A couple of days ago I came to the realisation that I have to accept that
I am WHERE I AM, which is not necessarily WHERE I SHOULD BE, or WHERE I WOULD LIKE TO BE.
In fact I’ve been struggling with training for about 2 months now, due to a combination of factors (some of which are freediving related and some others arent).
Without digging into my personal life grievances, all you need to know is how I sabotaged my training and made it miserable and horrible, simply because I couldn’t cope with the fact that I wasn’t where I wanted to be, or where I thought I should be with my training progression, despite showing up regularly and training harder than last year, but things kept not falling into place, and I kept regressing rather than progressing, so I tried to keep up by training harder and more often, which eventually broke me and viciously murdered my newfound love for dynamic and pool training in general.
I also had some health issues which combined with stress and my stubbornness brought me to experience several weeks of a disturbing arrhythmia that just wouldn’t leave me alone. So I finally threw the towel and declared defeat, and I told my coach Bub (short of Belzeebub) to scrap my pool comp dates from my training plan and that I was calling off “real” training in favour of some gym and easy depth since my heart seemed to be happy with those 2 things.
I actually went through this whole arrhythmia thing once before, I know where it comes from and that it’s just the way my body is trying to tell me to slow the fuck down both physically and mentally before I push myself to the point of self destruction. And it’s actually working, even though it’s maddening.
After that I went to the pool a couple of times, and I did nothing whatsoever other than harassing my buddies/students with my camera and my judgement (especially the latter), because as soon as I even thought about the possibility of doing a dive I instantly got anxiety and my heart would start acting up again.
Having more time and no goals made me enjoy diving in the sea again, so I did a couple of sessions to play with FRC and RV dives to see at what depth I would implode (because no matter what, I can’t never not-challenge myself – but it was fun, so it doesnt count as pushing, nor training).
And then I went to the pool again, after a serious visualisation session during which I forced myself to remove any set distance or amount of effort and where my only goal was to observe and fully immerse into that feeling of discomfort that you get after contractions, where you usually try to ignore them or scream at them to go away, or want to crawl into a ball and cry with passion.
Instead I wanted to really taste that, for as short as I felt like it, even if it was just 25m.
In fact I brainwashed myself so well that when I felt the first little sign of discomfort in my diaphragm at just 60m I was happy (trust me, no one is ever happy to get contractions that early, in fact it’s a soul-crushing feeling, especially when you are used to get them much later) and I welcomed that moment and I stayed with it for a while and I kind of lost myself, because after my 8th turn I realised that I just needed to do a bunch of kicks to do a PB and that I will kick myself in the butt if I don’t. And so I did, and my poor buddy whom I told I would probably just do 100m must have wanted to strangle me but she didn’t and so I survived to tell the tale.
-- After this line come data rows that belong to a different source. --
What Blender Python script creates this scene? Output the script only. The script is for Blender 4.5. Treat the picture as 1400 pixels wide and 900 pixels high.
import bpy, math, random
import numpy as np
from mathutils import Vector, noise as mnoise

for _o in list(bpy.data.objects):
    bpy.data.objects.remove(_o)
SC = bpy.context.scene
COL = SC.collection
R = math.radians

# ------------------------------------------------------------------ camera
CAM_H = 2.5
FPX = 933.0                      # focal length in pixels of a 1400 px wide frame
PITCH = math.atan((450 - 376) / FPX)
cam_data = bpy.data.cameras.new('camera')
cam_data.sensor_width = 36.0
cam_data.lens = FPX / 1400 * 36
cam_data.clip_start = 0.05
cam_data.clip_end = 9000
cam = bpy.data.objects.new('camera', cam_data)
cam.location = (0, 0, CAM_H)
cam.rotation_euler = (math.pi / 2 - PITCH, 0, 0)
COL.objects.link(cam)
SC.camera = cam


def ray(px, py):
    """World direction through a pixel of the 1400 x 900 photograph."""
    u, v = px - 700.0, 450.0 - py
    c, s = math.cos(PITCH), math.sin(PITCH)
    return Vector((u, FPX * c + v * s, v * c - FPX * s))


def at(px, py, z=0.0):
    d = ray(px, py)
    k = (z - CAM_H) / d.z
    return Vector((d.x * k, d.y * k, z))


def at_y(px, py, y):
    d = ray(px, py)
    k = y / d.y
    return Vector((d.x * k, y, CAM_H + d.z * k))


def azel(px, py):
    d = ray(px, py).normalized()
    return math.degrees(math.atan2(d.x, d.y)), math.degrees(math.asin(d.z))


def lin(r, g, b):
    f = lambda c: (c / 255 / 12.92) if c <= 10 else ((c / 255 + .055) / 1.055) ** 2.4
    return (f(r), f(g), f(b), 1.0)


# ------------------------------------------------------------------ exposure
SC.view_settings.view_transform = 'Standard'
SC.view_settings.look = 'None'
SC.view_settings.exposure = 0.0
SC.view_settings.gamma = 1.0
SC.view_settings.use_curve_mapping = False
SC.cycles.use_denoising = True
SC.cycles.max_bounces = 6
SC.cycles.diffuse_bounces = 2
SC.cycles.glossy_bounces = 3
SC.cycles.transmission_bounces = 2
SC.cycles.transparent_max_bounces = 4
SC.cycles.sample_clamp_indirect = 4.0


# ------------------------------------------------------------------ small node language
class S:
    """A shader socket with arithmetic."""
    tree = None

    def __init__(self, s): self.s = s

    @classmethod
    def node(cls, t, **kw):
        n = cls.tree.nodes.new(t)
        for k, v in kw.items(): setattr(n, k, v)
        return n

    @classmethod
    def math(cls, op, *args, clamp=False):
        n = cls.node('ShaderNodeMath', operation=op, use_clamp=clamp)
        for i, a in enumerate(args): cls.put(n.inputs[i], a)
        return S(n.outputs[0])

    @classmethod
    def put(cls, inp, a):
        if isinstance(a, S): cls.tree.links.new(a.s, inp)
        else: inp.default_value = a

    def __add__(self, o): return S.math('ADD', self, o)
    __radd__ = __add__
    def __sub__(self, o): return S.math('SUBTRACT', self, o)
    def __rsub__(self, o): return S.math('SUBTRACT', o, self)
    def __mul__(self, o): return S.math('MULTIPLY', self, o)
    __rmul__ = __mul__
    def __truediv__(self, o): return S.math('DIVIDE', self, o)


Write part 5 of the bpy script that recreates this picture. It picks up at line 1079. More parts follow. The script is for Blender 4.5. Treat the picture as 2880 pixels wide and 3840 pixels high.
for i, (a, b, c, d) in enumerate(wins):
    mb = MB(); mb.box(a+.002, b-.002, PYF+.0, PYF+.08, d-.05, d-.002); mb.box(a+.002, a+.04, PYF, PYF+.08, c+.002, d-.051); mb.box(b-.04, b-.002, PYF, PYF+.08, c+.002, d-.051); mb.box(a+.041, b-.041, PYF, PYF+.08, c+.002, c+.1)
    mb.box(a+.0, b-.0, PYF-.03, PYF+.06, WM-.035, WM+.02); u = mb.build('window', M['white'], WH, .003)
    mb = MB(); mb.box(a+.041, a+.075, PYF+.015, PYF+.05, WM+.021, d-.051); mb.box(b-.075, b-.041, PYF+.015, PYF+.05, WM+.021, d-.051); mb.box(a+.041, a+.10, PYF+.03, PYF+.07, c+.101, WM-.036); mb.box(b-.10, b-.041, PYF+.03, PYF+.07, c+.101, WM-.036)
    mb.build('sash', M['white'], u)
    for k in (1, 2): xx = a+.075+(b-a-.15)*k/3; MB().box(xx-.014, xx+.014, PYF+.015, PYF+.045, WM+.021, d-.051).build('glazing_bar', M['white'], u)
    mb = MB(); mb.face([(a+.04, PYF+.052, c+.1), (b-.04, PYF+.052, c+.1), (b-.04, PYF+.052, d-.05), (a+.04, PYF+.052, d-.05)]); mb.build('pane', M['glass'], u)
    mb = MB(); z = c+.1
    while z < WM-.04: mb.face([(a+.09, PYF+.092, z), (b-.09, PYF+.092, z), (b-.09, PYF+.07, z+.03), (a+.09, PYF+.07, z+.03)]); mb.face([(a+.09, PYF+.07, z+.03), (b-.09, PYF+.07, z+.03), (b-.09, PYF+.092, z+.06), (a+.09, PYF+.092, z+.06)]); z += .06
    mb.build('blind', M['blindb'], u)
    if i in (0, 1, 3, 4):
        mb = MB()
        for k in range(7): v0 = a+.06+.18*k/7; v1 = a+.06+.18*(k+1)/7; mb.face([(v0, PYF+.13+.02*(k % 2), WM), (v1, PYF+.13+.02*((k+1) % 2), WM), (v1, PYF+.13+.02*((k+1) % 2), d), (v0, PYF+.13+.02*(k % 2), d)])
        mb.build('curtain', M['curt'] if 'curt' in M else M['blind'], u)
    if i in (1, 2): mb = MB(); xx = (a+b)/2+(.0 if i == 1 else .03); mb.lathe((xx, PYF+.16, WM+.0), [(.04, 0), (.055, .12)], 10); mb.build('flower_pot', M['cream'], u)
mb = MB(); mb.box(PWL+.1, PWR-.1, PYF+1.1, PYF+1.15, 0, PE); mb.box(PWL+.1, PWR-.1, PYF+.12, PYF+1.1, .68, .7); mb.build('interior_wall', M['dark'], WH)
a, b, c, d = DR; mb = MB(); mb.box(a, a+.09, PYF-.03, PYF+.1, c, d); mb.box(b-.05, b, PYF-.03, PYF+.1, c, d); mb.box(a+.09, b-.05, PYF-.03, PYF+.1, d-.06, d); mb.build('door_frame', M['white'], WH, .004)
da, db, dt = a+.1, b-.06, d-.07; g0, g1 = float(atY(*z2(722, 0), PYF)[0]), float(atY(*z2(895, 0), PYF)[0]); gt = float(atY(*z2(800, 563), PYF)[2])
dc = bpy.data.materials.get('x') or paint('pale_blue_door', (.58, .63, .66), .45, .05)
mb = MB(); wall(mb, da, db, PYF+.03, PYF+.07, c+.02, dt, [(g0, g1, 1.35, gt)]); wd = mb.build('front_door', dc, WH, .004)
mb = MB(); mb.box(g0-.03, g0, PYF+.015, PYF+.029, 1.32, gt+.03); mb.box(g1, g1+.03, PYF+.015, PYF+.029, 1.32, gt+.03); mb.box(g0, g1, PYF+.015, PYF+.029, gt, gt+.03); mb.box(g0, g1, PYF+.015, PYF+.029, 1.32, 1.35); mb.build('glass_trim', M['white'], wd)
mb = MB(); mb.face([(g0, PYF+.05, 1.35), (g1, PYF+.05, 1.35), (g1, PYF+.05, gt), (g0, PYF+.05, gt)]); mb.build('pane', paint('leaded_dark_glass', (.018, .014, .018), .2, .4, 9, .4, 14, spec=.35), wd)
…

Whats the point to all this? To reveal what a weirdo I am? No (I am a weirdo, but if you like freediving so are you).
The point is that I got it all wrong: I wanted to be the freediver I was last year, but better, I wanted contractions later, I wanted to swim further with less effort, I wanted I wanted I wanted, and what did I get? I didnt get SHIT. Until I stopped wanting, and accepted that I am where I am and that is what I need to work with. And that’s when I finally got what I not-wanted.
If there’s one thing that freediving never fails to do is to humble you. Motherfucker.